4 b) Die Revision ist auch nicht zur Klärung der Frage,
ob die Nutzungsvorteile, welche die Umsetzung des Flurbereinigungsplans über Jahrzehnte hinweg den Flurbereinigungsteilnehmern und ihren Rechtsnachfolgern gebracht hat, im Rahmen des Abwägungsvorgangs bei Erlass einer Satzung im Sinne des § 58 Abs. 4 Satz 2 FlurbG berücksichtigt werden dürfen,
zuzulassen. Auch diese Frage ist nicht entscheidungserheblich, denn das Oberverwaltungsgericht hat die streitgegenständliche Satzung entscheidungstragend wegen eines offensichtlichen Mangels im Abwägungs vorgang für unwirksam erklärt; worin es das Ermittlungsdefizit sieht, hat es im Einzelnen begründet. Lediglich in Form eines obiter dictum weist das Gericht abschließend darauf hin, dass - soweit die Antragsgegnerin weiterhin an ihrer Absicht festhalte, das flurbereinigungsrechtliche Sonderregime aufzuheben - dies zunächst einer umfassenden Sachverhaltsermittlung sowie einer Abwägung zwischen dem Interesse am Erhalt des Weges und dem gegenläufigen öffentlichen Interesse bedürfe. Allenfalls in diesem Zusammenhang nimmt das Gericht auf die die Beschwerde interessierende Abwägungsentscheidung Bezug, indem es ausführt, dass das Erhaltungsinteresse allenfalls dann zurückstehen müsse, wenn den von dem Weg Begünstigten ein angemessener - unter Umständen finanzieller - Ausgleich geboten und in der Satzung festgesetzt wird und ihnen der Verzicht auf ihren konkreten Erschließungsvorteil unter Berücksichtigung dieses Ausgleichs zumutbar ist. Auf die von der Beschwerde ausdrücklich im Zusammenhang mit dieser Abwägungsentscheidung als grundsätzlich bedeutsam aufgeworfene Frage kommt es daher allenfalls dann an, wenn sich die Antragsgegnerin nochmals dazu entschließen sollte, den durch den Flurbereinigungsplan geschaffenen Wirtschaftsweg aufzuheben.

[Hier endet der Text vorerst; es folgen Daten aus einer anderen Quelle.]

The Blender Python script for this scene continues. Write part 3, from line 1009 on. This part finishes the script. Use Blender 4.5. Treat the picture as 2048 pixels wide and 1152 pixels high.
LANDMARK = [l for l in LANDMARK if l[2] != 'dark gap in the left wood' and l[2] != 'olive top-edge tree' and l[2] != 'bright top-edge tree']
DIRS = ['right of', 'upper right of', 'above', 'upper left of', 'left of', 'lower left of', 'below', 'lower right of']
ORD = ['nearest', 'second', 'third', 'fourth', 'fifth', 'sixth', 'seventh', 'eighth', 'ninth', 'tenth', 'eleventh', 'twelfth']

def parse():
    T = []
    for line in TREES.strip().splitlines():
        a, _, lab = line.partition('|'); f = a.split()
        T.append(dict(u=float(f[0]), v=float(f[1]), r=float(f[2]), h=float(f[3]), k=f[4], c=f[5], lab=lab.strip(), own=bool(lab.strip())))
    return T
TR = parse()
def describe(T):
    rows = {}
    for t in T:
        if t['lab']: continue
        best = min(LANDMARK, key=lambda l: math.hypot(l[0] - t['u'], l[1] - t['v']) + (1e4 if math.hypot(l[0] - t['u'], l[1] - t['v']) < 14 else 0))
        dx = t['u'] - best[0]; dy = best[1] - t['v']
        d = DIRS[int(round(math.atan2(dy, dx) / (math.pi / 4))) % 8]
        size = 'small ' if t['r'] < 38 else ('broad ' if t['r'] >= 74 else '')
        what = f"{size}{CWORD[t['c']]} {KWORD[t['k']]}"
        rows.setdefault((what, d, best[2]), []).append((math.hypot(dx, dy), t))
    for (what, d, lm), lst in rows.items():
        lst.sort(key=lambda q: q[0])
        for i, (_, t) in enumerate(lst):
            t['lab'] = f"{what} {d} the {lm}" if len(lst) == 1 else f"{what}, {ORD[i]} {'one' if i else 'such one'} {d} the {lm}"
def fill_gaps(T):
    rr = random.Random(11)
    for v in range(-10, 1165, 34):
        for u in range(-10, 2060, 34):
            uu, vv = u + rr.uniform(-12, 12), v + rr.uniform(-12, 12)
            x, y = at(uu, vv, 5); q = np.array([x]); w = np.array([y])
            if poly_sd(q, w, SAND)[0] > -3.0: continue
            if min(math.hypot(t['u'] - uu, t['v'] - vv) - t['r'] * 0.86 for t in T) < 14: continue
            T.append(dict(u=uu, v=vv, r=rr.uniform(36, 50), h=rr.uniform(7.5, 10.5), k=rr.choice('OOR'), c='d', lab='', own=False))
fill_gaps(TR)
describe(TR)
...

Die tragende Erwägung einer dem streitgegenständlichen Satzungsbeschluss zugrunde liegenden unvollständigen Sachverhaltsermittlung wird damit jedoch nicht in Frage gestellt.

5 Die Kostenentscheidung beruht auf § 154 Abs. 2 VwGO, die Festsetzung des Streitwerts auf § 47 Abs. 1 und 3, § 52 Abs. 3 GKG.